ROBSON GOMES
[email protected]
No número 999 da Rua da Aurora, no centro do Recife, um edifício inaugurado no início dos anos 1970 possui em seu hall um painel de formas caleidoscópicas, feito em mármore, latão e aço, datado de 1974. Mas, definitivamente, este não é um painel qualquer. Trata-se de uma obra modernista assinada pela vitralista Marianne Peretti: uma artista única, de mãe francesa e pai pernambucano, responsável por obras icônicas como a Catedral de Brasília e o mural do Museu do Carnaval (RJ), que faleceu na capital pernambucana aos 94 anos em 2022. Passados dois anos de sua partida, este painel localizado no Edifício Montreal acaba de ser restaurado, representando assim mais um passo na democratização da arte, que vê nestes espaços uma espécie de galeria a céu aberto.
>> Leia a coluna Giro desta quarta-feira, 18/09/2024
Com todos os sentimentos que uma obra de arte pode causar, a aposentada Jacqueline Santiago, que afirma com orgulho ter sido a segunda moradora deste condomínio, fala da admiração que sentia daquele painel desde seu primeiro contato com a obra, quando tinha apenas 13 anos. “Ele faz parte da história do nosso prédio. Lembro que me chamava a atenção desde pequena. Eu e as outras crianças sempre elogiamos aquela obra de arte enquanto brincávamos ali por perto”, relembra ela, que hoje é síndica do Montreal.
Muito além do afeto, a recuperação da obra desta artista tem um peso histórico, como explica o professor de Arquitetura e Design da UFPE, Ney Dantas. “A restauração das obras de Marianne Peretti é fundamental para preservar a história e o valor artístico de uma das mais importantes vitralistas do Brasil. Seus vitrais e esculturas transcendem o caráter decorativo, transformando a relação entre a arquitetura e o ambiente ao redor”, destaca o especialista, que completa: “Restaurar essas obras não é apenas uma questão de manutenção física, mas de resgatar a visão original dela, garantindo que sua arte continue impactando e inspirando novas gerações”.

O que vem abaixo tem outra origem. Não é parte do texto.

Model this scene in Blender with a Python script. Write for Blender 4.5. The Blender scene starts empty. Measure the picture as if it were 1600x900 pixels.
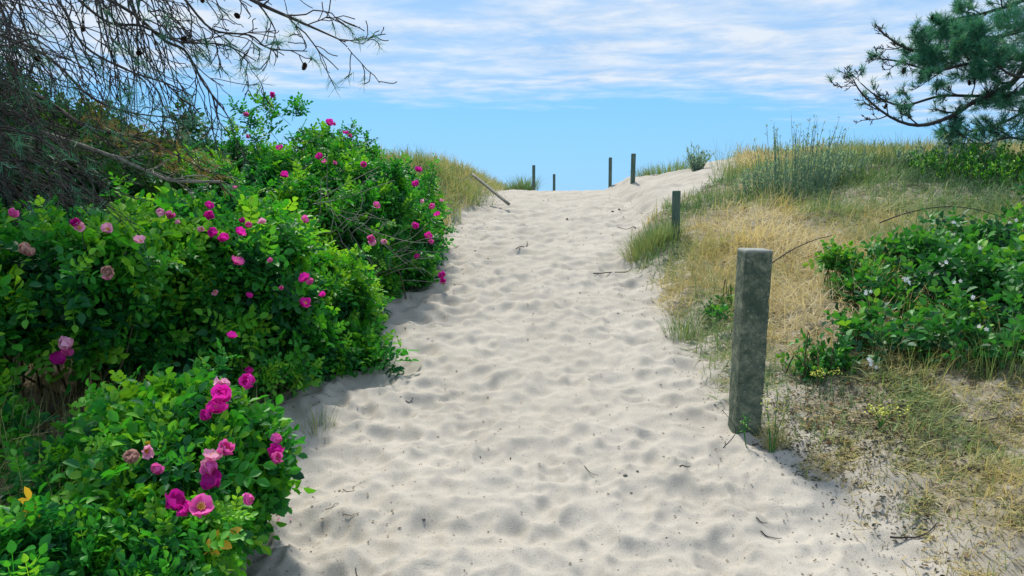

Assim como a obra de Peretti enfeita o hall da Rua da Aurora, quem circula pelo Recife pode ser impactado por outras obras icônicas como peças de José Corbiniano Lins no Restaurante-Escola do Senac ali na Visconde de Suassuna, bem como as esculturas de Abelardo da Hora que adornam as Avenidas Beira Rio e Boa Viagem. Daí a importância de mantê-los e preservá-los sempre que for oportuno.
Para o colecionador de arte Henrique Barbosa, morador do Montreal há 30 anos, o sentimento de ser vizinho de uma obra tão importante tem um valor inestimável. “O painel de Peretti aqui no edifício é, na minha perspectiva, uma das belas obras já produzidas pela artista na década de 1970. E isso agrega um grande valor a este imóvel, sobretudo por manter a obra original e conservada. Como colecionador, sinto orgulho de morar num lugar que se destaca por possuir essa valiosa instalação de arte”, ressalta.
Este painel cinquentenário, que tem 3,60 m x 2,40 m, como vimos, pode-se medir por tempo, altura e largura, mas no quesito importância e representatividade para a arte brasileira, os valores se tornam incalculáveis. “Por ocasião das reuniões de condomínio para avaliação e aprovação dos orçamentos de manutenção e restauro do mural da artista no hall do Edifício Montreal, eu costumava lembrar aos outros condôminos que nós morávamos, literalmente, sobre um tesouro”, detalha o morador e artista plástico Marcos Porto. Por isso, manter esta obra restaurada, é salvaguardar o imenso legado de Marianne Peretti vivo. “Não tem como não nos sentirmos honrados, pois cada habitante do prédio é um pouquinho dono dessa obra de arte tão importante; e tão bela”, arremata o condômino.